15 Temmuzda Genelkurmay Başkanlığındaki eylemlerle ilgili aralarında sözde Yurtta Sulh Konseyi üyelerinin de bulunduğu 221 sanık hakkında açılan davada, Kara Kuvvetleri Komutanlığı eski Personel Plan ve Yönetim Daire Başkanı Tuğgeneral Ahmet Bircan Kırker savunma yaptı. Kırker, 15 Temmuzda tuzağa düşürüldüğünü anlatırken, darbeye karşı olanların daha organize olduklarını gördüm dedi.
Sözde atama emri ile Etimesgut Zırhlı Birlikler Okul ve Eğitim Tümen Komutanlığına atanan ve tümenden tankları çıkarma emri verdiği iddia edilen Kırker, suçlamaları kabul etmeyerek tuzağa düşürüldüğünü iddia etti.
Ankara 17. Ağır Ceza Mahkemesi tarafında Sincan Ceza İnfaz Kurumu Yerleşkesindeki mahkeme salonunda görülen duruşmada, Etimesgut Zırhlı Birlikler Okul ve Eğitim Tümen Komutanlığındaki davanın bir numaralı sanığı olan, sözde Yurtta Sulh Konseyi üyesi olduğu gerekçesiyle bu davada da sanık olan Kara Kuvvetleri Komutanlığı eski Personel Plan ve Yönetim Daire Başkanı Tuğgeneral Ahmet Bircan Kırker savunma yaptı.

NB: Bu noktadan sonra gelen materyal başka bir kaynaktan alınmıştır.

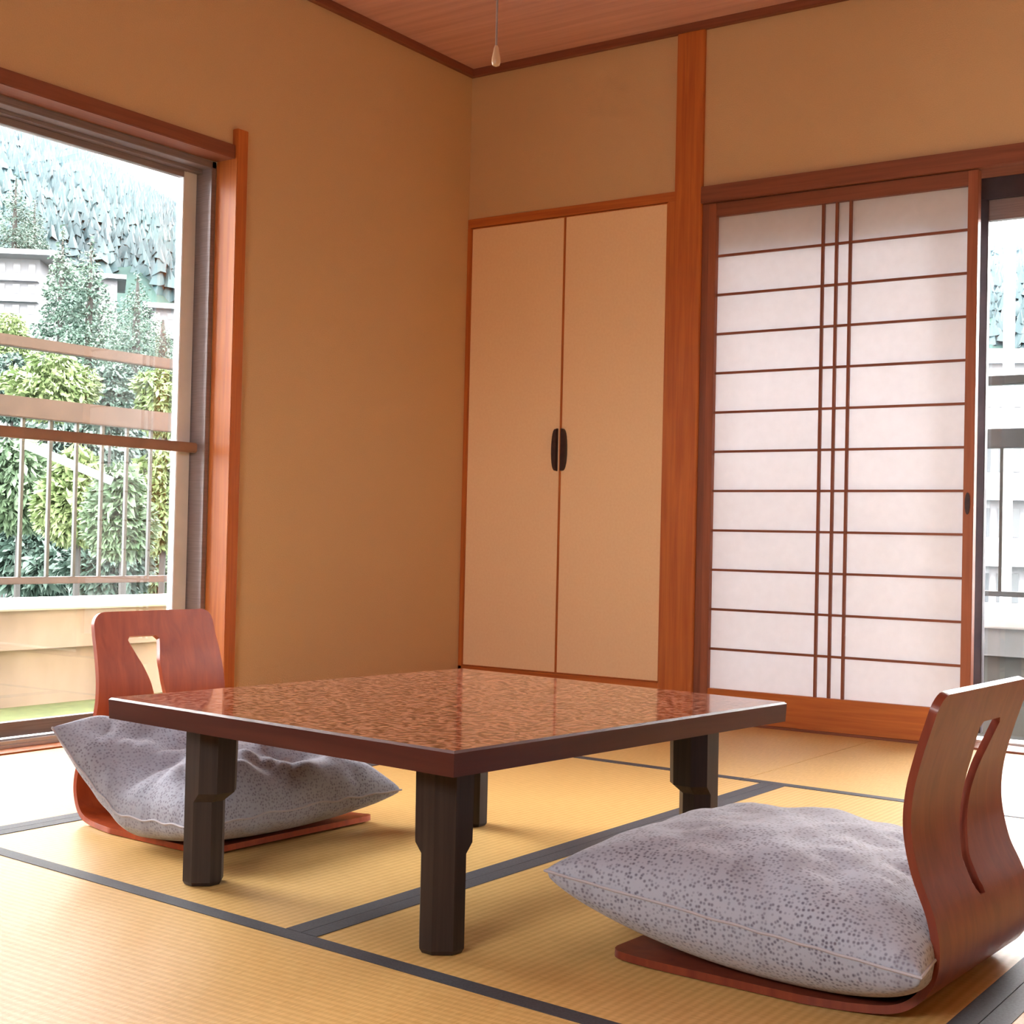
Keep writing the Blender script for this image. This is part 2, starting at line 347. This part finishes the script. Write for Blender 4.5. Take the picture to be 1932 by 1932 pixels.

DARBEYE KARŞI OLANLAR DAHA ORGANİZEYDİ
15 Temmuzda sıkıyönetim mesaj emri ile Etimesgut Zırhlı Birlikler Okul ve Eğitim Tümen Komutanlığına giderek görevi Tümgeneral Erdoğan Akyoldan devralığını söyledi. Aldığı mesajda planlamanın olmadığını bunun için davanın sanıklarından Mehmet Partigöç ile görüştüğünü, olayın terör saldırısı olduğu yönünde telefon aldığını ve destek için tümenden tankların çıkarılmasının istendiğinin iddia etti. Kırker, gelen telefonlarda, Jandarma Genel Komutanlığına baskın yapıldığı, şehitler olduğu ve destek için tank istendiğini ileri sürdü. Darbeye karşı duranların darbe yapmak isteyenlerden daha organize olduklarını gördüğünü belirten Kırker, nizamiyede soğukkanlı ve sağduyulu davranarak halk ile askerin karşı karşıya gelmesinin önleyerek kan dökülmesini önlediğini belirtti.
ORGANİZASYON TARTIŞILMIŞTI
15 Temmuzda, gece saatlerinde kum yüklü yüzlerce kamyonun ortaya çıkıp bütün askeri birliklerin önüne ve pistlere park edilmeleri, iş makineleri ve çöp kamyonlarının organize biçimde aynı şeyi yapmaları, camilerden selaların okutulması, meydanlara insanların toplanması, SADAT gibi oluşumların silahlarıyla sahaya sürülmesi ve TSK içindeki adamlarıyla tanklar, uçaklar gibi TSKya ait hemen herşeyi kullanılamayacak hale getirmeleri, hazırlığın boyutunu gözler önüne sermişti.